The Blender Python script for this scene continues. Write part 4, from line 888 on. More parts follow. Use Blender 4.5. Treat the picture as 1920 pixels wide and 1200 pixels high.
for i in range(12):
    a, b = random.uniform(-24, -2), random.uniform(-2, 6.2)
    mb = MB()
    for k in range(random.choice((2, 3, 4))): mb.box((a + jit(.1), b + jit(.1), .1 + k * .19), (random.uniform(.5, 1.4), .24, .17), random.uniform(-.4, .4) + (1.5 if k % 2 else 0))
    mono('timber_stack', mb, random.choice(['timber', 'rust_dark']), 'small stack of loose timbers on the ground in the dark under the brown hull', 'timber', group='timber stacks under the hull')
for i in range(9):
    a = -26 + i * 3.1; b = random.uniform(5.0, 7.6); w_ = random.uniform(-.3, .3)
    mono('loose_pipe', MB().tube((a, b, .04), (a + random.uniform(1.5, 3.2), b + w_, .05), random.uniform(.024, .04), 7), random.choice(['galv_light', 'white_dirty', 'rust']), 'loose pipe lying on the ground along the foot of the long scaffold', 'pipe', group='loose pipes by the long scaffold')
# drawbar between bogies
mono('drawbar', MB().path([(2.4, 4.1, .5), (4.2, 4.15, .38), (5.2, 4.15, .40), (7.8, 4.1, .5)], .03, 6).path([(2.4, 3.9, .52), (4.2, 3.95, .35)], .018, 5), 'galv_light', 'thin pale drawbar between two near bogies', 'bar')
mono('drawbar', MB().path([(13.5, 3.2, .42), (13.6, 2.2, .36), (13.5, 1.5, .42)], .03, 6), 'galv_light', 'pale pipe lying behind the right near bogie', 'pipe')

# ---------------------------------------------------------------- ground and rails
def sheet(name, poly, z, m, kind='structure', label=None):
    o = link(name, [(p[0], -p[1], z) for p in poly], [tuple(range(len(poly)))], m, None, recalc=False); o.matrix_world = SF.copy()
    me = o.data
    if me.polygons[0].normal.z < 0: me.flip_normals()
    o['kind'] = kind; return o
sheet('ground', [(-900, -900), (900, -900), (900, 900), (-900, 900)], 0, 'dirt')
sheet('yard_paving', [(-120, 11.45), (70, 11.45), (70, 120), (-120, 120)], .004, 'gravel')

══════

GIVEN INSTRUCTION: Repeat the material above exactly.

OUTPUT OF THE EXERCISE:
The Blender Python script for this scene continues. Write part 4, from line 888 on. More parts follow. Use Blender 4.5. Treat the picture as 1920 pixels wide and 1200 pixels high.
for i in range(12):
    a, b = random.uniform(-24, -2), random.uniform(-2, 6.2)
    mb = MB()
    for k in range(random.choice((2, 3, 4))): mb.box((a + jit(.1), b + jit(.1), .1 + k * .19), (random.uniform(.5, 1.4), .24, .17), random.uniform(-.4, .4) + (1.5 if k % 2 else 0))
    mono('timber_stack', mb, random.choice(['timber', 'rust_dark']), 'small stack of loose timbers on the ground in the dark under the brown hull', 'timber', group='timber stacks under the hull')
for i in range(9):
    a = -26 + i * 3.1; b = random.uniform(5.0, 7.6); w_ = random.uniform(-.3, .3)
    mono('loose_pipe', MB().tube((a, b, .04), (a + random.uniform(1.5, 3.2), b + w_, .05), random.uniform(.024, .04), 7), random.choice(['galv_light', 'white_dirty', 'rust']), 'loose pipe lying on the ground along the foot of the long scaffold', 'pipe', group='loose pipes by the long scaffold')
# drawbar between bogies
mono('drawbar', MB().path([(2.4, 4.1, .5), (4.2, 4.15, .38), (5.2, 4.15, .40), (7.8, 4.1, .5)], .03, 6).path([(2.4, 3.9, .52), (4.2, 3.95, .35)], .018, 5), 'galv_light', 'thin pale drawbar between two near bogies', 'bar')
mono('drawbar', MB().path([(13.5, 3.2, .42), (13.6, 2.2, .36), (13.5, 1.5, .42)], .03, 6), 'galv_light', 'pale pipe lying behind the right near bogie', 'pipe')

# ---------------------------------------------------------------- ground and rails
def sheet(name, poly, z, m, kind='structure', label=None):
    o = link(name, [(p[0], -p[1], z) for p in poly], [tuple(range(len(poly)))], m, None, recalc=False); o.matrix_world = SF.copy()
    me = o.data
    if me.polygons[0].normal.z < 0: me.flip_normals()
    o['kind'] = kind; return o
sheet('ground', [(-900, -900), (900, -900), (900, 900), (-900, 900)], 0, 'dirt')
sheet('yard_paving', [(-120, 11.45), (70, 11.45), (70, 120), (-120, 120)], .004, 'gravel')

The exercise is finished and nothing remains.